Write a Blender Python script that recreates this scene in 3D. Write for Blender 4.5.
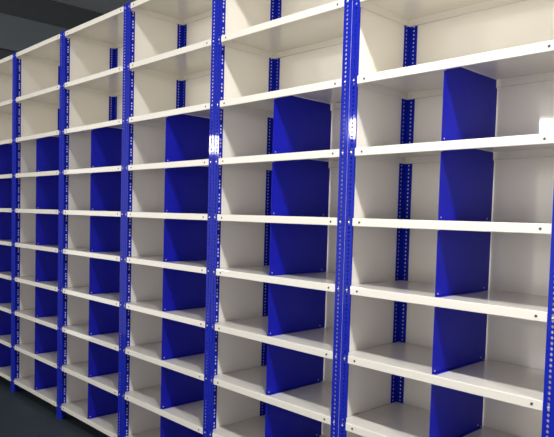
import bpy, bmesh, math
from mathutils import Matrix, Vector

for o in list(bpy.data.objects):
    bpy.data.objects.remove(o, do_unlink=True)
S = bpy.context.scene
C = S.collection
ZB = 0.1361                       # height of the bottom reference above the floor

# ---------------------------------------------------------------- camera
F, PPX, PPY = 615.97, -9.74, 27.07
yaw, pitch, roll = 0.8100, -0.0503, 0.0266
cy, sy, cp, sp, cr, sr = math.cos(yaw), math.sin(yaw), math.cos(pitch), math.sin(pitch), math.cos(roll), math.sin(roll)
fwd = Vector((-sy * cp, cy * cp, sp)); right = Vector((cy, sy, 0)); up = right.cross(fwd)
r2 = cr * right + sr * up; u2 = -sr * right + cr * up
cam = bpy.data.cameras.new('camera'); co = bpy.data.objects.new('camera', cam); C.objects.link(co)
cam.sensor_fit = 'HORIZONTAL'; cam.sensor_width = 36.0
cam.lens = F * 36.0 / 554.0
cam.shift_x = -PPX / 554.0; cam.shift_y = PPY / 554.0
m = Matrix((r2, u2, -fwd)).transposed().to_4x4()
m.translation = Vector((5.2692, -2.0396, 1.4378 + ZB))
co.matrix_world = m
S.camera = co

# ---------------------------------------------------------------- world, lamps, exposure
w = bpy.data.worlds.new('world'); S.world = w; w.use_nodes = True
bg = w.node_tree.nodes['Background']
bg.inputs[0].default_value = (1.0, 0.965, 0.92, 1)
_n = w.node_tree.nodes; _l = w.node_tree.links        # added fill: bright band just below the horizon to light the compartment insides
_tc = _n.new('ShaderNodeTexCoord'); _sx = _n.new('ShaderNodeSeparateXYZ'); _ab = _n.new('ShaderNodeMath'); _ab.operation = 'ABSOLUTE'
_mr = _n.new('ShaderNodeMapRange'); _mr.interpolation_type = 'SMOOTHSTEP'
_mr.inputs['From Min'].default_value = 0.12; _mr.inputs['From Max'].default_value = 0.40
_mr.inputs['To Min'].default_value = 2.08; _mr.inputs['To Max'].default_value = 0.15
_l.new(_tc.outputs['Generated'], _sx.inputs[0]); _ad = _n.new('ShaderNodeMath'); _ad.inputs[1].default_value = 0.10
_l.new(_sx.outputs['Z'], _ad.inputs[0]); _l.new(_ad.outputs[0], _ab.inputs[0])
_l.new(_ab.outputs[0], _mr.inputs['Value']); _l.new(_mr.outputs[0], bg.inputs[1])
S.view_settings.view_transform = 'Standard'; S.view_settings.look = 'None'
S.view_settings.gamma = 1.0; S.view_settings.use_curve_mapping = False
S.view_settings.exposure = -0.06

def area(name, loc, target, sx, sz, power, col=(1, 1, 1)):
    l = bpy.data.lights.new(name, 'AREA'); l.shape = 'RECTANGLE'; l.size = sx; l.size_y = sz
    l.energy = power; l.color = col
    o = bpy.data.objects.new(name, l); C.objects.link(o); o.location = loc
    o.rotation_euler = (Vector(target) - Vector(loc)).to_track_quat('-Z', 'Y').to_euler()
    return o
KEY = (4.60, -1.05, 3.86)
area('ceiling_lamp_light', KEY, (4.6, -1.05, 0), 0.2, 0.2, 74, (1.0, 0.99, 0.97))
FILL_LAMP = (7.40, -1.05, 3.86)
area('ceiling_lamp_light', FILL_LAMP, (7.4, -1.05, 0), 0.2, 0.2, 120, (1.0, 0.99, 0.97))  # lamp added to brighten the side panels of the left bays
area('flood_lamp_light', (-0.30, -11.3, 3.66), (4.5, 0.4, 1.9), 1.5, 0.40, 110)
area('flood_lamp_light', (-4.8, -10.6, 3.85), (3.6, 0, 1.9), 0.3, 0.5, 170)
area('flood_lamp_light', (-10.9, -10.9, 3.85), (2.7, 0, 1.9), 0.8, 0.6, 200)
area('flood_lamp_light', (-24.5, -11.5, 3.85), (0.5, 0, 1.9), 1.6, 0.5, 40)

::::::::

**PROBLEM DETAILS:**
Quote the data above in full and without alteration; skip the pictures.

**EXERCISE SOLUTION:**
Write a Blender Python script that recreates this scene in 3D. Write for Blender 4.5.
import bpy, bmesh, math
from mathutils import Matrix, Vector

for o in list(bpy.data.objects):
    bpy.data.objects.remove(o, do_unlink=True)
S = bpy.context.scene
C = S.collection
ZB = 0.1361                       # height of the bottom reference above the floor

# ---------------------------------------------------------------- camera
F, PPX, PPY = 615.97, -9.74, 27.07
yaw, pitch, roll = 0.8100, -0.0503, 0.0266
cy, sy, cp, sp, cr, sr = math.cos(yaw), math.sin(yaw), math.cos(pitch), math.sin(pitch), math.cos(roll), math.sin(roll)
fwd = Vector((-sy * cp, cy * cp, sp)); right = Vector((cy, sy, 0)); up = right.cross(fwd)
r2 = cr * right + sr * up; u2 = -sr * right + cr * up
cam = bpy.data.cameras.new('camera'); co = bpy.data.objects.new('camera', cam); C.objects.link(co)
cam.sensor_fit = 'HORIZONTAL'; cam.sensor_width = 36.0
cam.lens = F * 36.0 / 554.0
cam.shift_x = -PPX / 554.0; cam.shift_y = PPY / 554.0
m = Matrix((r2, u2, -fwd)).transposed().to_4x4()
m.translation = Vector((5.2692, -2.0396, 1.4378 + ZB))
co.matrix_world = m
S.camera = co

# ---------------------------------------------------------------- world, lamps, exposure
w = bpy.data.worlds.new('world'); S.world = w; w.use_nodes = True
bg = w.node_tree.nodes['Background']
bg.inputs[0].default_value = (1.0, 0.965, 0.92, 1)
_n = w.node_tree.nodes; _l = w.node_tree.links        # added fill: bright band just below the horizon to light the compartment insides
_tc = _n.new('ShaderNodeTexCoord'); _sx = _n.new('ShaderNodeSeparateXYZ'); _ab = _n.new('ShaderNodeMath'); _ab.operation = 'ABSOLUTE'
_mr = _n.new('ShaderNodeMapRange'); _mr.interpolation_type = 'SMOOTHSTEP'
_mr.inputs['From Min'].default_value = 0.12; _mr.inputs['From Max'].default_value = 0.40
_mr.inputs['To Min'].default_value = 2.08; _mr.inputs['To Max'].default_value = 0.15
_l.new(_tc.outputs['Generated'], _sx.inputs[0]); _ad = _n.new('ShaderNodeMath'); _ad.inputs[1].default_value = 0.10
_l.new(_sx.outputs['Z'], _ad.inputs[0]); _l.new(_ad.outputs[0], _ab.inputs[0])
_l.new(_ab.outputs[0], _mr.inputs['Value']); _l.new(_mr.outputs[0], bg.inputs[1])
S.view_settings.view_transform = 'Standard'; S.view_settings.look = 'None'
S.view_settings.gamma = 1.0; S.view_settings.use_curve_mapping = False
S.view_settings.exposure = -0.06

def area(name, loc, target, sx, sz, power, col=(1, 1, 1)):
    l = bpy.data.lights.new(name, 'AREA'); l.shape = 'RECTANGLE'; l.size = sx; l.size_y = sz
    l.energy = power; l.color = col
    o = bpy.data.objects.new(name, l); C.objects.link(o); o.location = loc
    o.rotation_euler = (Vector(target) - Vector(loc)).to_track_quat('-Z', 'Y').to_euler()
    return o
KEY = (4.60, -1.05, 3.86)
area('ceiling_lamp_light', KEY, (4.6, -1.05, 0), 0.2, 0.2, 74, (1.0, 0.99, 0.97))
FILL_LAMP = (7.40, -1.05, 3.86)
area('ceiling_lamp_light', FILL_LAMP, (7.4, -1.05, 0), 0.2, 0.2, 120, (1.0, 0.99, 0.97))  # lamp added to brighten the side panels of the left bays
area('flood_lamp_light', (-0.30, -11.3, 3.66), (4.5, 0.4, 1.9), 1.5, 0.40, 110)
area('flood_lamp_light', (-4.8, -10.6, 3.85), (3.6, 0, 1.9), 0.3, 0.5, 170)
area('flood_lamp_light', (-10.9, -10.9, 3.85), (2.7, 0, 1.9), 0.8, 0.6, 200)
area('flood_lamp_light', (-24.5, -11.5, 3.85), (0.5, 0, 1.9), 1.6, 0.5, 40)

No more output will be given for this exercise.